According to the Chronicle Herald, soldiers wore the shirts to celebrate finishing basic training.

It’s an interesting/repulsive example of dehumanizing the group defined as the enemy (they aren’t people, they’re “kills”), as well as how women’s reproductive capacity is often seen as a threat or potential weapon–by reproducing, women create more enemy soldiers.

CLARIFICATION: These weren’t official shirts given out by the Israeli military, in case that wasn’t clear. It’s not yet known who created them, but it was something that soldiers themselves appear to have come up with, not anything officially sanctioned by the military. Whether supervisors knew about them and did anything before the newspaper articles started coming out, I don’t know, but now the army says those who were caught wearing them will be disciplined.

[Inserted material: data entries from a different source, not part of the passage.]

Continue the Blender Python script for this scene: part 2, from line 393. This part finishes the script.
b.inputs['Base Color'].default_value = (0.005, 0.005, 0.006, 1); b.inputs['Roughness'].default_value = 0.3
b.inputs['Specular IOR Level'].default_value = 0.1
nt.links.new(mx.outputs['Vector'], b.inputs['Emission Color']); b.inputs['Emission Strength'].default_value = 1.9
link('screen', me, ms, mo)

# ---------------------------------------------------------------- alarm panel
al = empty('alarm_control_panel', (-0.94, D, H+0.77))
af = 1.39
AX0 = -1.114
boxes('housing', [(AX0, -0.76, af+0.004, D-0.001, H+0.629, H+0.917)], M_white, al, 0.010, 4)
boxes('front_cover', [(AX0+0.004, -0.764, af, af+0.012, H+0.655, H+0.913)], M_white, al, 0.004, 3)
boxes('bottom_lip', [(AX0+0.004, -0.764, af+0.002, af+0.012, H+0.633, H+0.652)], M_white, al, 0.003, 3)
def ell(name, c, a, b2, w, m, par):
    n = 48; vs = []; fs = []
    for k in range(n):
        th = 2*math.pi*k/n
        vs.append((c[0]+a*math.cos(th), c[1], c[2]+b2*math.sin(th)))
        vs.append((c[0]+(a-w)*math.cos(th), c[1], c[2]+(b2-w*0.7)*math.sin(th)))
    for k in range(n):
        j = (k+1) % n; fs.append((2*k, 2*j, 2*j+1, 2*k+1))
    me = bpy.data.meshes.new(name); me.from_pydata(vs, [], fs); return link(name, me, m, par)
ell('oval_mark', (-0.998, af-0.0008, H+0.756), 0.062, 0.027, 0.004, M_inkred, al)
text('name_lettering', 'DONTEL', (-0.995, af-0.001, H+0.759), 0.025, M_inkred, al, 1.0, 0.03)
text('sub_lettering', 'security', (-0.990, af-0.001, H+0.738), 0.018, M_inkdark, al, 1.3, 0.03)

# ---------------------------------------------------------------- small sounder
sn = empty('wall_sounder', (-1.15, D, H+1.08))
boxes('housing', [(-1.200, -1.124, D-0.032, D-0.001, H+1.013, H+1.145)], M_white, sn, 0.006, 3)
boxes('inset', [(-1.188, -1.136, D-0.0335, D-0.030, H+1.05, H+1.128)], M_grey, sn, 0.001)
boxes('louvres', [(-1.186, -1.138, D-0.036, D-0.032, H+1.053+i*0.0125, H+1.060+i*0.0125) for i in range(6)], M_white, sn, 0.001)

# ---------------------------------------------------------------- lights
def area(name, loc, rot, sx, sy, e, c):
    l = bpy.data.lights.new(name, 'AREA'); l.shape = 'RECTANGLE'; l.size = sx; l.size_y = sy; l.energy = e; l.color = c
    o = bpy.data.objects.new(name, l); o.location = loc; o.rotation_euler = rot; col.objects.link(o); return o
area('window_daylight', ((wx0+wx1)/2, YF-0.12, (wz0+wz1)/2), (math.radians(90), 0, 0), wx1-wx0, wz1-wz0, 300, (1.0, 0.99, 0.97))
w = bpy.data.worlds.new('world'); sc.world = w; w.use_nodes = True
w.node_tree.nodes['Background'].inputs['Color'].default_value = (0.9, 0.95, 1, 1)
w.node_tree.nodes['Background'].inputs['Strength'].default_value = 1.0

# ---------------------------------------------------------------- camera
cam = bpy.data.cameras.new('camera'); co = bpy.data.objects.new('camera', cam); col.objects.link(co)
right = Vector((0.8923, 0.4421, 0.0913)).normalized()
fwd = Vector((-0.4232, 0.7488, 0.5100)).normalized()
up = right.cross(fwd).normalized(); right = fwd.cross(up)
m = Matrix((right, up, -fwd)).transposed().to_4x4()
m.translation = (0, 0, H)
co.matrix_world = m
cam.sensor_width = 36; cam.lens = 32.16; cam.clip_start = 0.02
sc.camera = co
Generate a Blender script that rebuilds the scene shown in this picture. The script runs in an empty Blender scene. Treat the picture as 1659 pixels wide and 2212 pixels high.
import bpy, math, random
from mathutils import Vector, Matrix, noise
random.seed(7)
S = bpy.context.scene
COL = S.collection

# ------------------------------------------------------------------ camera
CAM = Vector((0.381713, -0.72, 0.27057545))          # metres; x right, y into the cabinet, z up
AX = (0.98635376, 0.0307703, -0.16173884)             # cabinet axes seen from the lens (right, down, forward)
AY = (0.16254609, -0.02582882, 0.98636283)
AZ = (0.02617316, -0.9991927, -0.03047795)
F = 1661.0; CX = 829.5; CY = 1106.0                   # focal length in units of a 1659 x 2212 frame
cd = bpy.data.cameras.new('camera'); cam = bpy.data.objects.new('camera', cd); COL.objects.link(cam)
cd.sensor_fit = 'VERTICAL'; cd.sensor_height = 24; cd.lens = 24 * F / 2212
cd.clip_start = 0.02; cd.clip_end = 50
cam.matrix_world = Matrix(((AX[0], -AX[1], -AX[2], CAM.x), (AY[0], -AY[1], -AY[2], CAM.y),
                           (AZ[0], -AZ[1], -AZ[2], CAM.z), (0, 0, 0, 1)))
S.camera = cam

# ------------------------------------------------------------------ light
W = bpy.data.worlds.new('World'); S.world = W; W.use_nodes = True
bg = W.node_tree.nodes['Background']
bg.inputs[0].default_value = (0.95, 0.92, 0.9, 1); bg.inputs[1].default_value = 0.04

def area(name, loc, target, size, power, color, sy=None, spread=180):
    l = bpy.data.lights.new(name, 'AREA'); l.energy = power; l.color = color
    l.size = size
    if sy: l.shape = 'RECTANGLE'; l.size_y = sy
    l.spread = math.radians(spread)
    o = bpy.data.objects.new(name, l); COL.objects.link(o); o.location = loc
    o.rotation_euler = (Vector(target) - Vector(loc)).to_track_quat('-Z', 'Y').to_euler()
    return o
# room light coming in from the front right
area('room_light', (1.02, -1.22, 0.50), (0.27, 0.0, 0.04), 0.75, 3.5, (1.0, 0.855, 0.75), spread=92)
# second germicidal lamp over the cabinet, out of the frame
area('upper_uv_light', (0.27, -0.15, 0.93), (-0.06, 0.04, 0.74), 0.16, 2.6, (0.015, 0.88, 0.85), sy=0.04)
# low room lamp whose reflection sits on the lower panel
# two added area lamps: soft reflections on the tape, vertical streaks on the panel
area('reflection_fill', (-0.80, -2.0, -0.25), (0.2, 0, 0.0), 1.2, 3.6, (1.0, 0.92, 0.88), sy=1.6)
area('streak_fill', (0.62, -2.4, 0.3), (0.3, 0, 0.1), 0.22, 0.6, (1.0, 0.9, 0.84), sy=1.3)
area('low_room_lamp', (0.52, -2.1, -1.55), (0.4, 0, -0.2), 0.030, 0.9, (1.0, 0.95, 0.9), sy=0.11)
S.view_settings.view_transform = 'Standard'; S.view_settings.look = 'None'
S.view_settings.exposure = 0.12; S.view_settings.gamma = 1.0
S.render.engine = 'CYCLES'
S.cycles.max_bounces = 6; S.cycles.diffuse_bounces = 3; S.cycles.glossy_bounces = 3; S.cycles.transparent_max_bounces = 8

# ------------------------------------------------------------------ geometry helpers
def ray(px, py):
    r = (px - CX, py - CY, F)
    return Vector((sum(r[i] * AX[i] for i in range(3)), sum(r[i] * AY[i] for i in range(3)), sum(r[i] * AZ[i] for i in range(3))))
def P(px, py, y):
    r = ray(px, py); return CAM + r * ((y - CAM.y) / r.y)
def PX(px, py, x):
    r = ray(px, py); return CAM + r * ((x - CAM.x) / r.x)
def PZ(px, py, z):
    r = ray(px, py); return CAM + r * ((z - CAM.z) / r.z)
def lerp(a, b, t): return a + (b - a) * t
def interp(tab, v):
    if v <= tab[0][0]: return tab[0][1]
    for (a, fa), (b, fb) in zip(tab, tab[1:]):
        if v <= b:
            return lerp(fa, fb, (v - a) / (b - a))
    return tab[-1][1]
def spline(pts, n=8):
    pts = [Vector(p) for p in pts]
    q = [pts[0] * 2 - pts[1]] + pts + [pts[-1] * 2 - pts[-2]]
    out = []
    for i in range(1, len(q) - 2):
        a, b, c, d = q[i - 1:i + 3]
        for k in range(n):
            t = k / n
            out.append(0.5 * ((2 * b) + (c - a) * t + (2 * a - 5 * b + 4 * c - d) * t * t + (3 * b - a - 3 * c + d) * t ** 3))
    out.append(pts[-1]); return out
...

* If you are interested in a first-hand account, A Woman in Berlin is a first-person journal account, published anonymously by a female German journalist, of her experiences in Berlin during the two months that Soviet troops occupied the city after the Nazis were defeated. Soviet troops took part in widespread and repeated rapes of the women they found living in the city, who found that their best defense was to try to connect themselves to one or two high-ranking Soviet officers, hoping the men would protect them from being raped by other soldiers (and maybe bring them some food, since most were on the brink of starving) in exchange for the women “willingly” having sex with them (as “willingly” as you can when your option is “if I don’t let you have sex with me, you’ll let all those other men rape me”).